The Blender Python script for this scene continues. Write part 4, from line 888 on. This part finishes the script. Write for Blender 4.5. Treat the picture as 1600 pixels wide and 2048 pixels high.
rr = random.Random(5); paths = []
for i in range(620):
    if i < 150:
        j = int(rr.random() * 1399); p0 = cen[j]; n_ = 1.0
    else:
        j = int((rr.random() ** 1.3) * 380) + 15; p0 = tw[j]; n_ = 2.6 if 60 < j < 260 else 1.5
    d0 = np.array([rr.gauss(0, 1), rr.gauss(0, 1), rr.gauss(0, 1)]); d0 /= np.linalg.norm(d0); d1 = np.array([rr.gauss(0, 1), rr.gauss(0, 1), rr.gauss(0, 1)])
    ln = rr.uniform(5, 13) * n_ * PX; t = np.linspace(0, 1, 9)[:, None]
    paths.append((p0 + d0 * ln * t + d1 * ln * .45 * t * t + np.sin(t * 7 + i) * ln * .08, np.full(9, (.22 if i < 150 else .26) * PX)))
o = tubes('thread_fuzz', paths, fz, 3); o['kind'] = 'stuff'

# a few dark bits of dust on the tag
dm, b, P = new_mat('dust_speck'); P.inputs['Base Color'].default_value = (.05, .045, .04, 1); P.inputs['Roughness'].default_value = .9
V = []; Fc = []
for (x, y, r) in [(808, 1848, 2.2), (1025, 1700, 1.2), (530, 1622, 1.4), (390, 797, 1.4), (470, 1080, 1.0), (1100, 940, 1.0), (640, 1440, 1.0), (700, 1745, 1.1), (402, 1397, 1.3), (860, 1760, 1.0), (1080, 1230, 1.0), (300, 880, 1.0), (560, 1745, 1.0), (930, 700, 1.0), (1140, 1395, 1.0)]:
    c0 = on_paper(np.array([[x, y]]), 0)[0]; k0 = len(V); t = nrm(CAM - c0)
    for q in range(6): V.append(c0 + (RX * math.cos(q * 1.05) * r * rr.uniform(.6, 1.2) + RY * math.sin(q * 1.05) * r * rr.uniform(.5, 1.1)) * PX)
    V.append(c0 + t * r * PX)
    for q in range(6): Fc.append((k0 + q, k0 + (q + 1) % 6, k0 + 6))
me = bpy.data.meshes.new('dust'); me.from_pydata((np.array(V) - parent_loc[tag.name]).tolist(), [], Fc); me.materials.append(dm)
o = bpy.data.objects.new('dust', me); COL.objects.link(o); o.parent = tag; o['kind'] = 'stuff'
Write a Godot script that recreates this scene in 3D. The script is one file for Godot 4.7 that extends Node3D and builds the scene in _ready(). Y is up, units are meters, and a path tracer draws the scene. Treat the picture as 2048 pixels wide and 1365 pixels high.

☆ ☆ ☆

**Description of the task**
Copy the material above verbatim.

**Completed task**
The Blender Python script for this scene continues. Write part 4, from line 888 on. This part finishes the script. Write for Blender 4.5. Treat the picture as 1600 pixels wide and 2048 pixels high.
rr = random.Random(5); paths = []
for i in range(620):
    if i < 150:
        j = int(rr.random() * 1399); p0 = cen[j]; n_ = 1.0
    else:
        j = int((rr.random() ** 1.3) * 380) + 15; p0 = tw[j]; n_ = 2.6 if 60 < j < 260 else 1.5
    d0 = np.array([rr.gauss(0, 1), rr.gauss(0, 1), rr.gauss(0, 1)]); d0 /= np.linalg.norm(d0); d1 = np.array([rr.gauss(0, 1), rr.gauss(0, 1), rr.gauss(0, 1)])
    ln = rr.uniform(5, 13) * n_ * PX; t = np.linspace(0, 1, 9)[:, None]
    paths.append((p0 + d0 * ln * t + d1 * ln * .45 * t * t + np.sin(t * 7 + i) * ln * .08, np.full(9, (.22 if i < 150 else .26) * PX)))
o = tubes('thread_fuzz', paths, fz, 3); o['kind'] = 'stuff'

# a few dark bits of dust on the tag
dm, b, P = new_mat('dust_speck'); P.inputs['Base Color'].default_value = (.05, .045, .04, 1); P.inputs['Roughness'].default_value = .9
V = []; Fc = []
for (x, y, r) in [(808, 1848, 2.2), (1025, 1700, 1.2), (530, 1622, 1.4), (390, 797, 1.4), (470, 1080, 1.0), (1100, 940, 1.0), (640, 1440, 1.0), (700, 1745, 1.1), (402, 1397, 1.3), (860, 1760, 1.0), (1080, 1230, 1.0), (300, 880, 1.0), (560, 1745, 1.0), (930, 700, 1.0), (1140, 1395, 1.0)]:
    c0 = on_paper(np.array([[x, y]]), 0)[0]; k0 = len(V); t = nrm(CAM - c0)
    for q in range(6): V.append(c0 + (RX * math.cos(q * 1.05) * r * rr.uniform(.6, 1.2) + RY * math.sin(q * 1.05) * r * rr.uniform(.5, 1.1)) * PX)
    V.append(c0 + t * r * PX)
    for q in range(6): Fc.append((k0 + q, k0 + (q + 1) % 6, k0 + 6))
me = bpy.data.meshes.new('dust'); me.from_pydata((np.array(V) - parent_loc[tag.name]).tolist(), [], Fc); me.materials.append(dm)
o = bpy.data.objects.new('dust', me); COL.objects.link(o); o.parent = tag; o['kind'] = 'stuff'
Write a Godot script that recreates this scene in 3D. The script is one file for Godot 4.7 that extends Node3D and builds the scene in _ready(). Y is up, units are meters, and a path tracer draws the scene. Treat the picture as 2048 pixels wide and 1365 pixels high.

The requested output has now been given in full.